__WRITTEN REQUEST__.
Repeat the whole listing below, word for word.

+ + +

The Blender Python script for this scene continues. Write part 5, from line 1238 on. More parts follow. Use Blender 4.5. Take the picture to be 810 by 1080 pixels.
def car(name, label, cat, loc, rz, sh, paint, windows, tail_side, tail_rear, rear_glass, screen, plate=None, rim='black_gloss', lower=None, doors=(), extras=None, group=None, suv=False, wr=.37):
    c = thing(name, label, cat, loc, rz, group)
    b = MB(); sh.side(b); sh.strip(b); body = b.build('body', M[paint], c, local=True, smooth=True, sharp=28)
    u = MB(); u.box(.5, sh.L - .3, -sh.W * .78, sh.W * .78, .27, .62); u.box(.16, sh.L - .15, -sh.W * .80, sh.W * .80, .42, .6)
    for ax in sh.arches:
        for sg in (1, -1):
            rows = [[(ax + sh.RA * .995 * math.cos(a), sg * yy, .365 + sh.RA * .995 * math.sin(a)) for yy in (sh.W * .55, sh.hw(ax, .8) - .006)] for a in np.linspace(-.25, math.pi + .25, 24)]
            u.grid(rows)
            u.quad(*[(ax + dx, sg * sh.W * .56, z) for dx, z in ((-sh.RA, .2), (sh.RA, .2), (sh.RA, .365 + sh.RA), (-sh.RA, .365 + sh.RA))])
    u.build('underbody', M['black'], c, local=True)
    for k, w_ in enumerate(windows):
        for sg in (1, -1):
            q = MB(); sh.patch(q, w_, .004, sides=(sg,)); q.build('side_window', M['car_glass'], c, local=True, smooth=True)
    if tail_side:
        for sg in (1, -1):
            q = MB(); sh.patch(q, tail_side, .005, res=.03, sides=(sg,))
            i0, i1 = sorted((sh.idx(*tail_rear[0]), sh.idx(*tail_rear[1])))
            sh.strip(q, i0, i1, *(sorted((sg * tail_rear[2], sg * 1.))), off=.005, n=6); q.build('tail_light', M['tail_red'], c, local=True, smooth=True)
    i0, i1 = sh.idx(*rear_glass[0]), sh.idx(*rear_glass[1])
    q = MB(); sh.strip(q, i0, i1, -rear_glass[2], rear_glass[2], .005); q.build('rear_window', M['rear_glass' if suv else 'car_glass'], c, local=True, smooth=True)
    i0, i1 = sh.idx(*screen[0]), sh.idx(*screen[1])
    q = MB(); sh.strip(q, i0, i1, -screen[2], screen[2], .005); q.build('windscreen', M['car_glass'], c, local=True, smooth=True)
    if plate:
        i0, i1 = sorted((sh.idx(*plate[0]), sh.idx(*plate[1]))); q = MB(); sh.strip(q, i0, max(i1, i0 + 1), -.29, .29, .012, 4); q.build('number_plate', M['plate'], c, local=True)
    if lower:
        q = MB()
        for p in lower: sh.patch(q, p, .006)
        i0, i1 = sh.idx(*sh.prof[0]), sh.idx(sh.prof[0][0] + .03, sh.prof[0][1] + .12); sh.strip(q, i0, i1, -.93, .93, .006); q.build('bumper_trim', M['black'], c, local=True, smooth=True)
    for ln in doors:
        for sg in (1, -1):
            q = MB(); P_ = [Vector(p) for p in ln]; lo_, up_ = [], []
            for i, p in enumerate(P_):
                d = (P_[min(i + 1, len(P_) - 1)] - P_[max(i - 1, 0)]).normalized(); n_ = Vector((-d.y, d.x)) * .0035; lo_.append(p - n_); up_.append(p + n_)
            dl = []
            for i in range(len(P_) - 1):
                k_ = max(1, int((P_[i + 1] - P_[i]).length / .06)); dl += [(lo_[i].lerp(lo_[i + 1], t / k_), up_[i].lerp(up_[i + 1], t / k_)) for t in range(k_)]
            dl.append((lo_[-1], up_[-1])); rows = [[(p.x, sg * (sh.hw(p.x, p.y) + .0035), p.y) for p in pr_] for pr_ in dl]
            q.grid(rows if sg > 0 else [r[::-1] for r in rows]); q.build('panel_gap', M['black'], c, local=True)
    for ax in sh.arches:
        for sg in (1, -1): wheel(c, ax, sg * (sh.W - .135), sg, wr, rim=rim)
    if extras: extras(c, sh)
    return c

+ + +

__FINISHED ANSWER__.
The Blender Python script for this scene continues. Write part 5, from line 1238 on. More parts follow. Use Blender 4.5. Take the picture to be 810 by 1080 pixels.
def car(name, label, cat, loc, rz, sh, paint, windows, tail_side, tail_rear, rear_glass, screen, plate=None, rim='black_gloss', lower=None, doors=(), extras=None, group=None, suv=False, wr=.37):
    c = thing(name, label, cat, loc, rz, group)
    b = MB(); sh.side(b); sh.strip(b); body = b.build('body', M[paint], c, local=True, smooth=True, sharp=28)
    u = MB(); u.box(.5, sh.L - .3, -sh.W * .78, sh.W * .78, .27, .62); u.box(.16, sh.L - .15, -sh.W * .80, sh.W * .80, .42, .6)
    for ax in sh.arches:
        for sg in (1, -1):
            rows = [[(ax + sh.RA * .995 * math.cos(a), sg * yy, .365 + sh.RA * .995 * math.sin(a)) for yy in (sh.W * .55, sh.hw(ax, .8) - .006)] for a in np.linspace(-.25, math.pi + .25, 24)]
            u.grid(rows)
            u.quad(*[(ax + dx, sg * sh.W * .56, z) for dx, z in ((-sh.RA, .2), (sh.RA, .2), (sh.RA, .365 + sh.RA), (-sh.RA, .365 + sh.RA))])
    u.build('underbody', M['black'], c, local=True)
    for k, w_ in enumerate(windows):
        for sg in (1, -1):
            q = MB(); sh.patch(q, w_, .004, sides=(sg,)); q.build('side_window', M['car_glass'], c, local=True, smooth=True)
    if tail_side:
        for sg in (1, -1):
            q = MB(); sh.patch(q, tail_side, .005, res=.03, sides=(sg,))
            i0, i1 = sorted((sh.idx(*tail_rear[0]), sh.idx(*tail_rear[1])))
            sh.strip(q, i0, i1, *(sorted((sg * tail_rear[2], sg * 1.))), off=.005, n=6); q.build('tail_light', M['tail_red'], c, local=True, smooth=True)
    i0, i1 = sh.idx(*rear_glass[0]), sh.idx(*rear_glass[1])
    q = MB(); sh.strip(q, i0, i1, -rear_glass[2], rear_glass[2], .005); q.build('rear_window', M['rear_glass' if suv else 'car_glass'], c, local=True, smooth=True)
    i0, i1 = sh.idx(*screen[0]), sh.idx(*screen[1])
    q = MB(); sh.strip(q, i0, i1, -screen[2], screen[2], .005); q.build('windscreen', M['car_glass'], c, local=True, smooth=True)
    if plate:
        i0, i1 = sorted((sh.idx(*plate[0]), sh.idx(*plate[1]))); q = MB(); sh.strip(q, i0, max(i1, i0 + 1), -.29, .29, .012, 4); q.build('number_plate', M['plate'], c, local=True)
    if lower:
        q = MB()
        for p in lower: sh.patch(q, p, .006)
        i0, i1 = sh.idx(*sh.prof[0]), sh.idx(sh.prof[0][0] + .03, sh.prof[0][1] + .12); sh.strip(q, i0, i1, -.93, .93, .006); q.build('bumper_trim', M['black'], c, local=True, smooth=True)
    for ln in doors:
        for sg in (1, -1):
            q = MB(); P_ = [Vector(p) for p in ln]; lo_, up_ = [], []
            for i, p in enumerate(P_):
                d = (P_[min(i + 1, len(P_) - 1)] - P_[max(i - 1, 0)]).normalized(); n_ = Vector((-d.y, d.x)) * .0035; lo_.append(p - n_); up_.append(p + n_)
            dl = []
            for i in range(len(P_) - 1):
                k_ = max(1, int((P_[i + 1] - P_[i]).length / .06)); dl += [(lo_[i].lerp(lo_[i + 1], t / k_), up_[i].lerp(up_[i + 1], t / k_)) for t in range(k_)]
            dl.append((lo_[-1], up_[-1])); rows = [[(p.x, sg * (sh.hw(p.x, p.y) + .0035), p.y) for p in pr_] for pr_ in dl]
            q.grid(rows if sg > 0 else [r[::-1] for r in rows]); q.build('panel_gap', M['black'], c, local=True)
    for ax in sh.arches:
        for sg in (1, -1): wheel(c, ax, sg * (sh.W - .135), sg, wr, rim=rim)
    if extras: extras(c, sh)
    return c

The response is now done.